Contudo, é François Truffaut quem tem o filme com mais estilo da nouvelle vague, um filme com igual dose de coolness e de romantismo (apenas igualado por O Ofício de Matar). Chama-se A Noiva Estava de Luto e é referido, normalmente, quando se fala de Kill Bill. E mesmo que Tarantino continue a jurar a pés juntos que nunca viu o filme (tal como eu, ele também diz preferir o Godard), eu não acredito. E não é só pelas semelhanças com Kill Bill, é também por haver uma personagem careca que surge sempre de costas nas cenas, como Marcellus Wallace em Pulp Fiction.
A Noiva Estava de Luto é a história Julie Kohler (Jeanne Moreau), uma noiva que fica viúva à saída do altar. Uma vez que a tentativa de suicídio sai frustrada, Julie decide jurar vingança aos cinco indivíduos envolvidos no assassinato do seu marido. Assim, troca o branco pelo negro e, de repente, temos a vingança servida a frio – com os nomes das vítimas a abater escritos num moleskine, qual lista de supermercado. Como em Kill Bill. Ou em Lady Snowblood.
O filme é baseado num livro de William Irish e, por isso, sente-se em A Noiva Estava de Luto a atmosfera das pulps dos anos 50. Contudo, o que mais se nota é a homenagem a Hitchcock. Há a influência dos seus planos-sequência, a atmosfera densa do suspense, um tipo que cai duma varanda que é claramente um boneco como em A Mulher Que Viveu Duas Vezes e viagens de comboio e de avião que lhe dão o ar cosmopolita de Intriga Internacional. No entanto, este tributo é bem naive e, espero eu, propositado.
Vamos então a uma contabilidade bem sucinta dos pontos bons e maus. Como positivo, A Noiva Estava de Luto tem, basicamente, duas coisas: a forma como ataca a história logo ao início, pegando o toiro pelos cornos (isto é, começando a despachar logo gente nos primeiros minutos), dispensando explicações e deixando-as para mais tarde; e o final genial (o melhor do filme, diga-se), que alia perfeição formal (um plano sugestivo e fixo a prestar tributo a John Ford) à inteligência do argumento. Contudo, depois de sabermos o motivo daquela vingança, quase que preferíamos ter continuado na ignorância, uma vez que chamar-lhe ridículo seria um favor. É a faceta ingénua do filme, aquilo que os americano chamam de tongue-in-cheek, e que ganha uma dimensão ainda mais anedótica com a banda-sonora épica de Bernard Herrman (outra referência a Hitchcock) a enfatizar de forma gigantesca as mais insignificantes acções.

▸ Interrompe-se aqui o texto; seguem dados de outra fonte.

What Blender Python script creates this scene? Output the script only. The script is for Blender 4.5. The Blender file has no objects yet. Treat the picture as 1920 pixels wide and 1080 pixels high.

A Noiva Estava de Luto é uma versão contida e realista de Kill Bill, uma vez que esta noiva-vingadora consuma a sua vingança de forma bem humana, como até eu a podia fazer: envenenamentos, facadas ou asfixiamentos em armários(!). Contudo, a ligeireza do argumento (e apelidá-lo assim é, novamente, fazer-lhe um favor) aproxima-o vezes de mais da insignificância. Mas como hoje estou numa de dar uma de intelectual-que-gosta-muito-de-filmes-franceses-a-preto-e-branco sou capaz de lhe dar um McChicken.